Features: November 10th, 2006

Leadership Development in Higher Education

By Ewart Wooldridge CBE – Leadership Foundation for Higher Education, London

This article was first published in Public Management and Policy and is reproduced by permission of the Association. http://www.cipfa.org.uk/pmpa/index.cfm

It is just two years ago that the Leadership Foundation for Higher Education (LFHE) was formally launched by the Chancellor of the Exchequer, Gordon Brown. It was one of the last parts of the public sector to have a dedicated centre for leadership and management development. Its provenance was not wholly unpolitical as the preceding years had been characterized by occasional negative comments by senior politicians on the quality of leadership in our universities.

In this article I will endeavour to address some key questions such as:

•Are politicians still criticising the quality of higher education (HE) leadership?

•What are the main leadership challenges facing HE?

•What techniques have we adopted to support leadership development?

• How easy is it to lay the foundations for long-term, sustainable development processes?

A Sector Leadership Still Under Fire?

It is a remarkable fact (coincidence?) that there has not been a major public criticism by politicians of the quality of HE leadership since LFHE was launched! We would of course like to claim credit for this at the LFHE! Perhaps the key was for the sector to demonstrate that it was prepared to invest in addressing the issues. More importantly, the evidence we have collected so far is that we are not coping with a ‘deficit model’. On the contrary, the evidence of performance in HE institutions is one of a remarkable capacity to deal with a succession of changes from government related to growth, regulation and funding. So we are building on success.

The other factor is that the sector went about the issue of defining our remit in a characteristically thorough and evidence-based way. This encouraged a better level of buy-in than if the LFHE had been hastily flung together. The main research and scoping work was undertaken by Professor Robin Middlehurst who is on secondment from the University of Surrey. With strong senior team members from a variety of sectors, and still keeping the core staff team at 16, we were probably seen by the sector and politicians alike to have struck the right balance of sector understanding, fresh blood and a lean organization.

Leadership Challenges Facing HE

By not dwelling on a deficit or failure model, we focused almost exclusively on future challenges—the capacity of universities and HE colleges to cope with a relentless set of drivers for change. The LFHE undertook a major survey in the autumn of its first year, analysing the challenges and asking leaders at all levels what leadership and development issues were thrown up by these drivers. The survey results were debated at a UK HE Leadership Summit in December 2004 which synthesised the results into a list of the 15 major challenges in HE to 2010. The three most significant of these are discussed in this article:

• Succession planning and talent management.

• Handling change.

•Competition and market positioning (in the UK and internationally).
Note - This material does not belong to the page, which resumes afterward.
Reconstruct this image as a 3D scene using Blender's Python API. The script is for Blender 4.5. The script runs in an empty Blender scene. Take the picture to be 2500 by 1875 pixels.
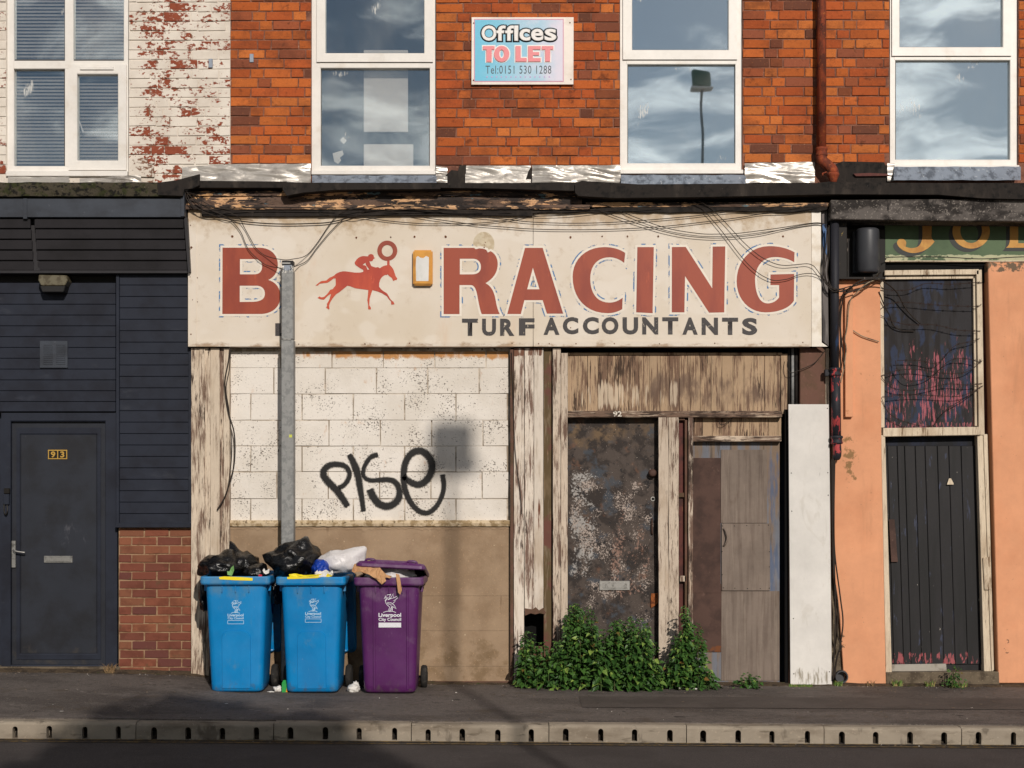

Nurturing Tomorrow’s Leadership Talent

Across the 170 institutions served by the LFHE, a remarkable diversity of processes exists to select and support future leaders. While this diversity may never go away, there is a real recognition that more systematic processes have to be put in place to nurture tomorrow’s leadership talent, particularly as leadership is not necessarily the overriding career motivation where excellence in research, teaching and learning may be more powerful personal drivers.

Handling Change

Few sectors have such an intense combination of change drivers. While there was already a reasonable amount of management development of individual leaders, there was less evidence of systematic leadership development for senior and project teams. This has prompted a significant set of processes by the LFHE in institutional capacity building.

Marketing and Fund-Raising

The introduction of variable fees and a market in bursaries has increased the potential for competition across much of the UK, and the rhetoric of ‘brand’, and even ‘customers’, has steadily crept in, with an associated demand for development of marketing and fund-raising skills. At the same time, HE combines an increasingly competitive environment with the requirement to collaborate in research and regional agendas.

Techniques to Support Leadership Development

The LFHE offers a top management programme for HE. This involves action learning, mentoring and networking between participants over a six-month period. Ten out of the 14 recent appointments of vice chancellors are alumni of this programme. This success has been underpinned by creating similar programmes for less senior individuals and creating powerful alumni and professional learning networks.

Such development programmes for individual leaders at all levels has been balanced by interventions to support leadership teams. There is a growing demand for organization development consultancy to support senior teams and change programmes. LFHE fellowships and a change academy have also been introduced to support strategic change processes inside institutions.

The evolving governance relationship is a key issue in HE, and the LFHE has taken over and grown the Governor Development Programme for members of governing bodies and their chairs previously run by the Committee of University Chairs. A pioneering joint event for pairs of vice chancellors and their chairs has also been successfully held.

Laying the Foundation for Sustainable Development

These are early days, and the present portfolio of charged programmes is matched by significant development funding and investment from the LFHE. The key to long-term sustainability probably lies in the growth of customized interventions, whether as organizational development consultancy or in-house leadership development programmes built around LFHE templates. The other crucial factor is to retain an overall approach which does not preach managerialism, combines challenge with a respect for the underlying cultures of HE and uses the real issues of HE management as the focus of development and not imported case studies from others sectors.